======== AVAILABLE RECORDS

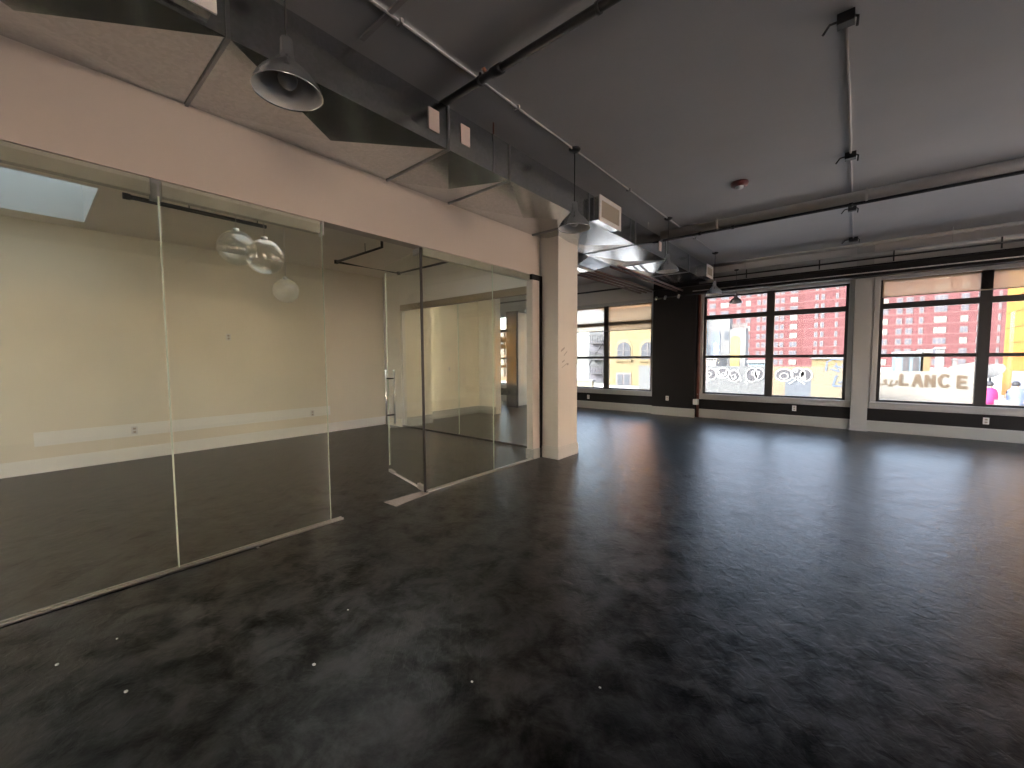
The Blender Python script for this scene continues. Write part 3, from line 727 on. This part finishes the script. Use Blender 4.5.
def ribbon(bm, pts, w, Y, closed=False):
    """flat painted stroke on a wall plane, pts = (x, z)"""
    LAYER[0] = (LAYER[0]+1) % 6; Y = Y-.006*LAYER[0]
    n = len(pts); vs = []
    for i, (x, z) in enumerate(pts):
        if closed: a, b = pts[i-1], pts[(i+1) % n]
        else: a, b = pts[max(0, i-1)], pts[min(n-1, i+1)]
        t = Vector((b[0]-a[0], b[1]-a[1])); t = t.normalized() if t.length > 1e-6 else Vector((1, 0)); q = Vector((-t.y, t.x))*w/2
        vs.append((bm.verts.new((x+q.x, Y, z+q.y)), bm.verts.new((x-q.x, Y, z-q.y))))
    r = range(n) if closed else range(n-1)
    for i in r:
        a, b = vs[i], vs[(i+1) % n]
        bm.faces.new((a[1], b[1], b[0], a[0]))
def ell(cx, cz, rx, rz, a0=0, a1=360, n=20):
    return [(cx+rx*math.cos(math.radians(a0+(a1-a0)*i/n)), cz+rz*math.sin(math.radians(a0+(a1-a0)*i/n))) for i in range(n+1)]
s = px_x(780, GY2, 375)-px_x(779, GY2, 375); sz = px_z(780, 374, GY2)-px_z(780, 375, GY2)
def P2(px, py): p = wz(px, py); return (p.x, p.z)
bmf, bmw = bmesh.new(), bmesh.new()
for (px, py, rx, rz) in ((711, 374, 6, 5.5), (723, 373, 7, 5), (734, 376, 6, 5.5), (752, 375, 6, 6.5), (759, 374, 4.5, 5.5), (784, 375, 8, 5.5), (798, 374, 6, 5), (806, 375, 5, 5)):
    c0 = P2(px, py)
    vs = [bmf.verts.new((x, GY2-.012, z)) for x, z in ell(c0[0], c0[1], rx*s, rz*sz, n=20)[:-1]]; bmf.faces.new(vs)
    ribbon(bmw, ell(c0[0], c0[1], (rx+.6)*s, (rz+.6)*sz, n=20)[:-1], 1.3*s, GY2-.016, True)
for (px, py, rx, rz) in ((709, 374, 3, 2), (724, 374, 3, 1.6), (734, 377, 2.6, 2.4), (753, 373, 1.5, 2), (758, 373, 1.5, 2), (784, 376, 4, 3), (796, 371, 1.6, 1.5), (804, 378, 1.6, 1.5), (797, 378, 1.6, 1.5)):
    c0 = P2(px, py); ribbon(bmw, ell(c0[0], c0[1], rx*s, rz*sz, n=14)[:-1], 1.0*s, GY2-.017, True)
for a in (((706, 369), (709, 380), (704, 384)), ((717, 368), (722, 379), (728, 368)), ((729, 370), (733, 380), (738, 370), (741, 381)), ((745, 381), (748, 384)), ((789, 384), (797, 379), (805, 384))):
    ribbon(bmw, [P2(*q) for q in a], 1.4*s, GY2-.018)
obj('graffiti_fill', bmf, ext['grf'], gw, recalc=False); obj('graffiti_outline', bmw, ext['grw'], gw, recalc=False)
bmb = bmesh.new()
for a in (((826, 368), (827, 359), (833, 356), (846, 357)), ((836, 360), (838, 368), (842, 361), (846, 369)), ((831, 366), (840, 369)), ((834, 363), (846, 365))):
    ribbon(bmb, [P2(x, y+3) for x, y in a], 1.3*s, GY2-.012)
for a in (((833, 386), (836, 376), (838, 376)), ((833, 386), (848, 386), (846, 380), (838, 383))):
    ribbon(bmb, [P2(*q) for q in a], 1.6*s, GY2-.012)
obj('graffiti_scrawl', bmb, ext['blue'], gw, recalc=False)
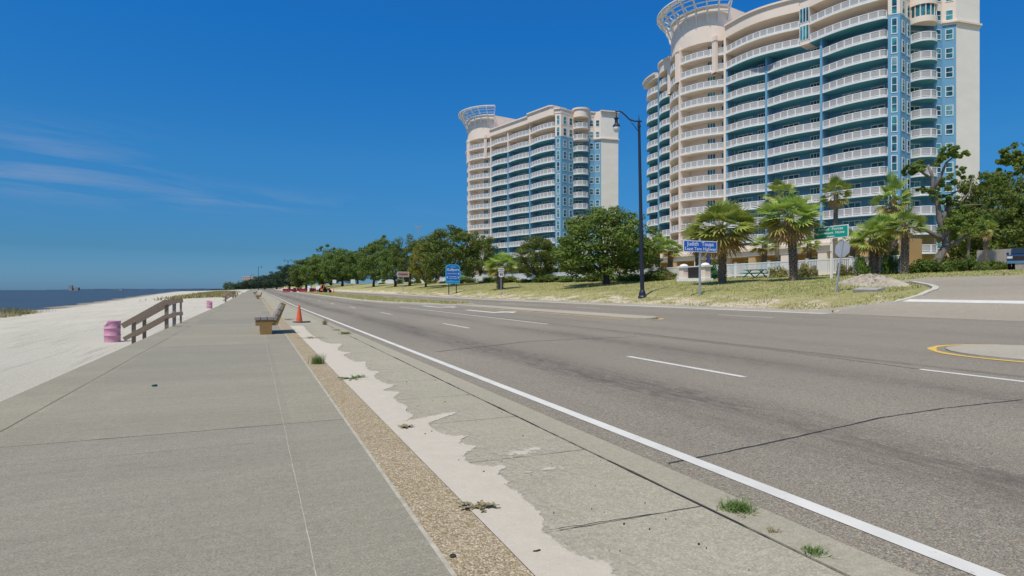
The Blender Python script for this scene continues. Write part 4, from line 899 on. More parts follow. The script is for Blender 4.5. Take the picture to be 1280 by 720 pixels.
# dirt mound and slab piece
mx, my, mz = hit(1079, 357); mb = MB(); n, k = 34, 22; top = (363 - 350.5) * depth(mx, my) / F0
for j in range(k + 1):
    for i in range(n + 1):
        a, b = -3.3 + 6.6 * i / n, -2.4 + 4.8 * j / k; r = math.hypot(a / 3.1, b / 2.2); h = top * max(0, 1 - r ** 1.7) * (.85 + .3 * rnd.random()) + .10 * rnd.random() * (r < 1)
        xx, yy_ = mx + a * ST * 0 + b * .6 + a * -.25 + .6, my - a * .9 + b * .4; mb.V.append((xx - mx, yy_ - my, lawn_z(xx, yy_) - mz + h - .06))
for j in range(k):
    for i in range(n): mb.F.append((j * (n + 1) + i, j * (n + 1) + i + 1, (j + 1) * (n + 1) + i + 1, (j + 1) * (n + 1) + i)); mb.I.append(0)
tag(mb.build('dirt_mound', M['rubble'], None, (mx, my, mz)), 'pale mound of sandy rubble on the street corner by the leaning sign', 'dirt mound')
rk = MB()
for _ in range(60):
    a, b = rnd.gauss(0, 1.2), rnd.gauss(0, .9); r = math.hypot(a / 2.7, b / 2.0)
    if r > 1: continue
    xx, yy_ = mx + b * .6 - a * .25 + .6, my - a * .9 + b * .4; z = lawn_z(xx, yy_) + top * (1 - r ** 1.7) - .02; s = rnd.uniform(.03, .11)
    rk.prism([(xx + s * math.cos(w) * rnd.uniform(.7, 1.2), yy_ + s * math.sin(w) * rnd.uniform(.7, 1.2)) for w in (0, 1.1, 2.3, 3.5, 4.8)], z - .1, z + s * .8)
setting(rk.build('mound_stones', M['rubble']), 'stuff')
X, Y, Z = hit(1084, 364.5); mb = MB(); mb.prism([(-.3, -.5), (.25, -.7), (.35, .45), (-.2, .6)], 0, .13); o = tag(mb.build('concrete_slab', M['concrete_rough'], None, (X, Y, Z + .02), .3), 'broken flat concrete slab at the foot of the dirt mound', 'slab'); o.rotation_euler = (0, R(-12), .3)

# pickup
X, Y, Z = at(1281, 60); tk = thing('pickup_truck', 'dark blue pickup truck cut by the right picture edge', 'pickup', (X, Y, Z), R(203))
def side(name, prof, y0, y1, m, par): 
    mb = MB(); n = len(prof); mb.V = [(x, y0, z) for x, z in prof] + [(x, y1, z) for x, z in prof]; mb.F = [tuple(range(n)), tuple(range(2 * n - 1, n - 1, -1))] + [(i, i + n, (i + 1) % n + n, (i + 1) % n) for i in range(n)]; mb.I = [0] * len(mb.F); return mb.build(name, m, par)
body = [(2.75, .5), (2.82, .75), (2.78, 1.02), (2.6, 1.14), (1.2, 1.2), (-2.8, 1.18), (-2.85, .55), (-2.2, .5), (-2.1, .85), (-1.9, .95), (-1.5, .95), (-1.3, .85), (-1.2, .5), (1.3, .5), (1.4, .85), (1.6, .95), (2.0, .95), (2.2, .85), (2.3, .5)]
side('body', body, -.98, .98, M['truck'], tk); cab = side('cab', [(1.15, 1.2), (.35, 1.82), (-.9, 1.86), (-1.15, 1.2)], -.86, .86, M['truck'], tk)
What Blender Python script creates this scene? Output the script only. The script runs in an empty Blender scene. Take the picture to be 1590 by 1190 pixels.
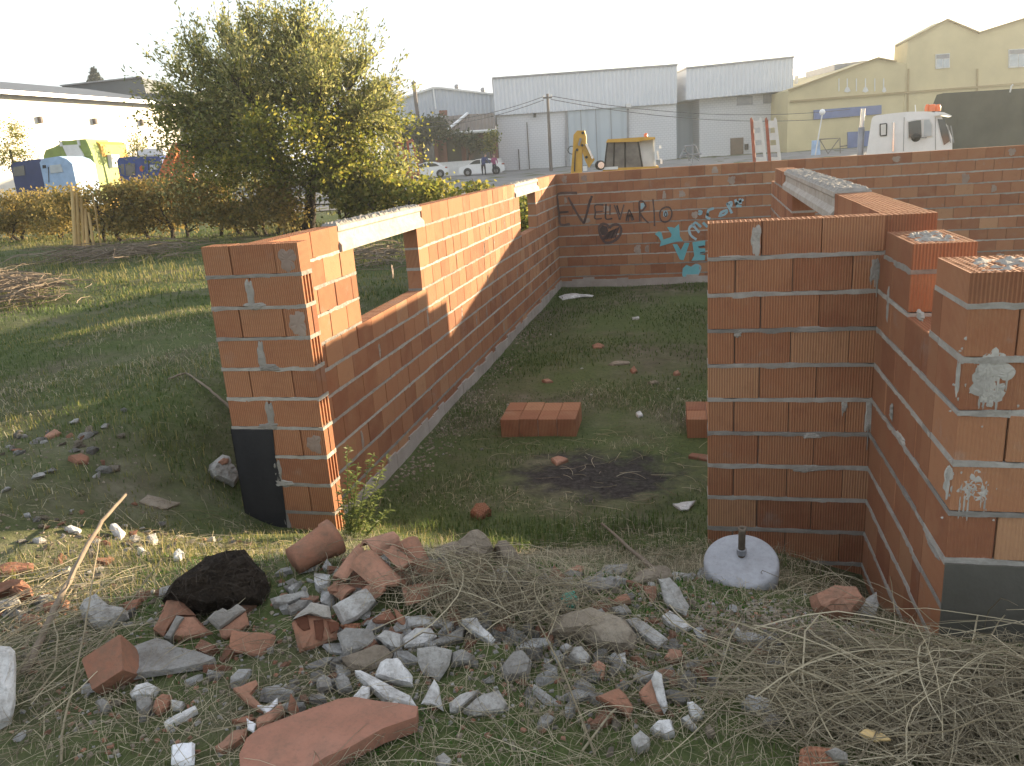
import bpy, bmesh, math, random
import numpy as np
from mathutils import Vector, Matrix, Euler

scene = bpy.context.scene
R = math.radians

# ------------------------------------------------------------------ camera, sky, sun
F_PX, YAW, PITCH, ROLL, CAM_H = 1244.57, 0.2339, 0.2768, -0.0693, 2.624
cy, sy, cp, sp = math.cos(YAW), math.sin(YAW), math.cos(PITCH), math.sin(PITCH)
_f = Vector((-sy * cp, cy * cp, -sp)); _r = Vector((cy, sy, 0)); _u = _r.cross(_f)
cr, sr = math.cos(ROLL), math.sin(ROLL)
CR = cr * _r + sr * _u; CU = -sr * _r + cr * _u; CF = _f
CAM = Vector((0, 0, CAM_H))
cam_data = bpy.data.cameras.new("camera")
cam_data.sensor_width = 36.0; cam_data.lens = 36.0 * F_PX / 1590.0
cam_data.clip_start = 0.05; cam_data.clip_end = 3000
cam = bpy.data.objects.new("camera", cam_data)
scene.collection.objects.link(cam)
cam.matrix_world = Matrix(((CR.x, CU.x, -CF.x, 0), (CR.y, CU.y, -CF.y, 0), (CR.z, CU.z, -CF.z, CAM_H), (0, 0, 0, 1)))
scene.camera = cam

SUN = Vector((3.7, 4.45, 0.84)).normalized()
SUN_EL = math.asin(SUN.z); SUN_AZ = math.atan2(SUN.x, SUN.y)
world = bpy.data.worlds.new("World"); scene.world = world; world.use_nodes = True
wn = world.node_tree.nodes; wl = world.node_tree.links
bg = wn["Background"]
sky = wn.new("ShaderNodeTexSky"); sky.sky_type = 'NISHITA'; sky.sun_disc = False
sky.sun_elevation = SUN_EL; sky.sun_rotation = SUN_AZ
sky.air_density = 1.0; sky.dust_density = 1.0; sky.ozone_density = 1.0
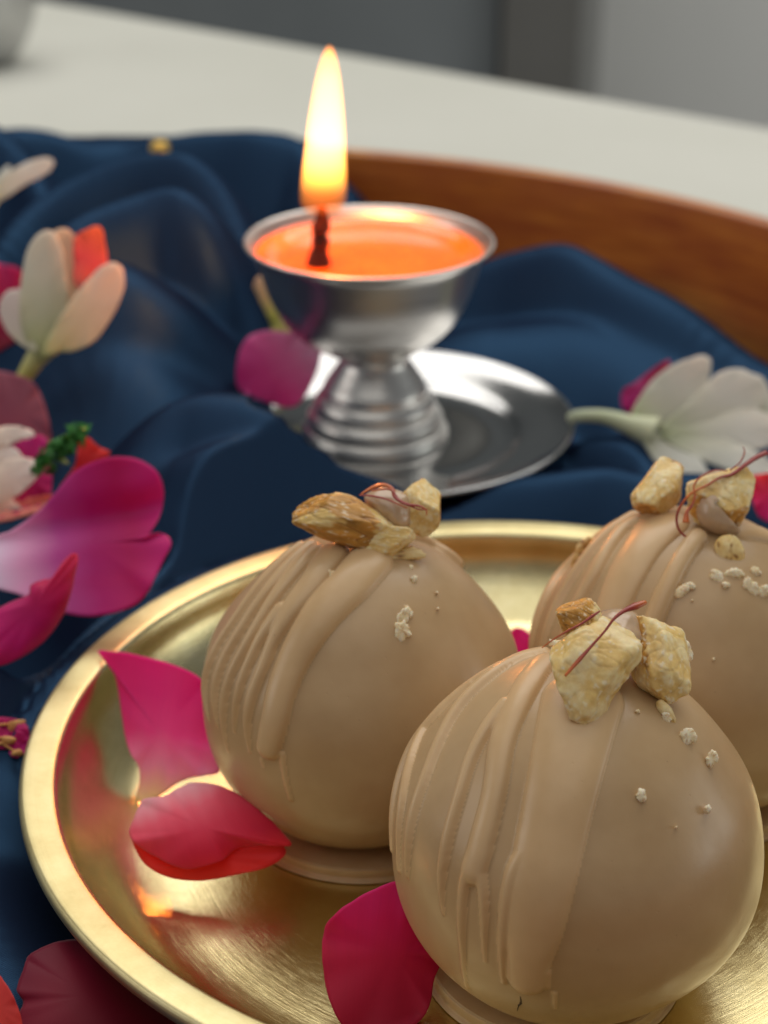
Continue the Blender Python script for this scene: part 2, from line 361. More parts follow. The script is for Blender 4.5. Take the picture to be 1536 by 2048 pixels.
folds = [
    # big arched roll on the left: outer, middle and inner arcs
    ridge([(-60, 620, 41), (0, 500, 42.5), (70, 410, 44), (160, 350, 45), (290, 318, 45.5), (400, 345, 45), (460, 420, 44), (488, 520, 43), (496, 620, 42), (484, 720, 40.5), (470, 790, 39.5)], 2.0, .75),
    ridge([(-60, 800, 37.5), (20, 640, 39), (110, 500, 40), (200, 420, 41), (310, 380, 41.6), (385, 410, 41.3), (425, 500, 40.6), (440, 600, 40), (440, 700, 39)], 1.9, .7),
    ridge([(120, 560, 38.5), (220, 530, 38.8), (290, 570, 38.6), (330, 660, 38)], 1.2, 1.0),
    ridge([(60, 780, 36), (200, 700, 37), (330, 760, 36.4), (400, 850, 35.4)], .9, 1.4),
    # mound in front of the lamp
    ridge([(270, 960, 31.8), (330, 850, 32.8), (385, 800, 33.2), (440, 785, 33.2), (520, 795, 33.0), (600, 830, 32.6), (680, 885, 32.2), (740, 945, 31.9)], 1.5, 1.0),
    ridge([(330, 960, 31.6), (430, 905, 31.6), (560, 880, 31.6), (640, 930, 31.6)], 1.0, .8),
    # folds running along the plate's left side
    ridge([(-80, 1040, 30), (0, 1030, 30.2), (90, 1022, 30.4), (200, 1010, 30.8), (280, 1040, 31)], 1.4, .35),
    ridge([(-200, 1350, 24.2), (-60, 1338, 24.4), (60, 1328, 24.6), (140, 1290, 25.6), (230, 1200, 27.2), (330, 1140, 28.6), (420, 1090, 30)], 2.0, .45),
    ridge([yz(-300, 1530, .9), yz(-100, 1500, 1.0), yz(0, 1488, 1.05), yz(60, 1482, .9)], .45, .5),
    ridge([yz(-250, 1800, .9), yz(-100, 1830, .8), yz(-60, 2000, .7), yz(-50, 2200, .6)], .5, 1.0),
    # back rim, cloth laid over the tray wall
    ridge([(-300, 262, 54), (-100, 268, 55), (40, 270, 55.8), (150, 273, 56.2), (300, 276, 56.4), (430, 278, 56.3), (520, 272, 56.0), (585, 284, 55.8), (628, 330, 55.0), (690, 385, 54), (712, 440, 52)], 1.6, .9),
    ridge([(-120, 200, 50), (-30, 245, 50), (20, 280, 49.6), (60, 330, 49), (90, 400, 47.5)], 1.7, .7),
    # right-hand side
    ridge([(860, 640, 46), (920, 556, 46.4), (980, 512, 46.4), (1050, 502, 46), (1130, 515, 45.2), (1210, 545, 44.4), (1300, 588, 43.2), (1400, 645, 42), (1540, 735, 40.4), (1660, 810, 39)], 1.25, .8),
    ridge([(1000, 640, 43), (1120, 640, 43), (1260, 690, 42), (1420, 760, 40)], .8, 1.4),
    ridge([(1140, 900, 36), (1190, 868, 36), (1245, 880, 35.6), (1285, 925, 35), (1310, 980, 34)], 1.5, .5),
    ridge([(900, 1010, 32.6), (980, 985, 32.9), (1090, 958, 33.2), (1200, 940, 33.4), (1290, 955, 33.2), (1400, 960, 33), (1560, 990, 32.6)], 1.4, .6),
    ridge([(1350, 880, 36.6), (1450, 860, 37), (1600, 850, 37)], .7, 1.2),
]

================

Take every line from the records above that has the word "parts" and copy it.

The Blender Python script for this scene continues. Write part 4, from line 899 on. More parts follow. The script is for Blender 4.5. Take the picture to be 1280 by 720 pixels.
Continue the Blender Python script for this scene: part 2, from line 361. More parts follow. The script is for Blender 4.5. Take the picture to be 1536 by 2048 pixels.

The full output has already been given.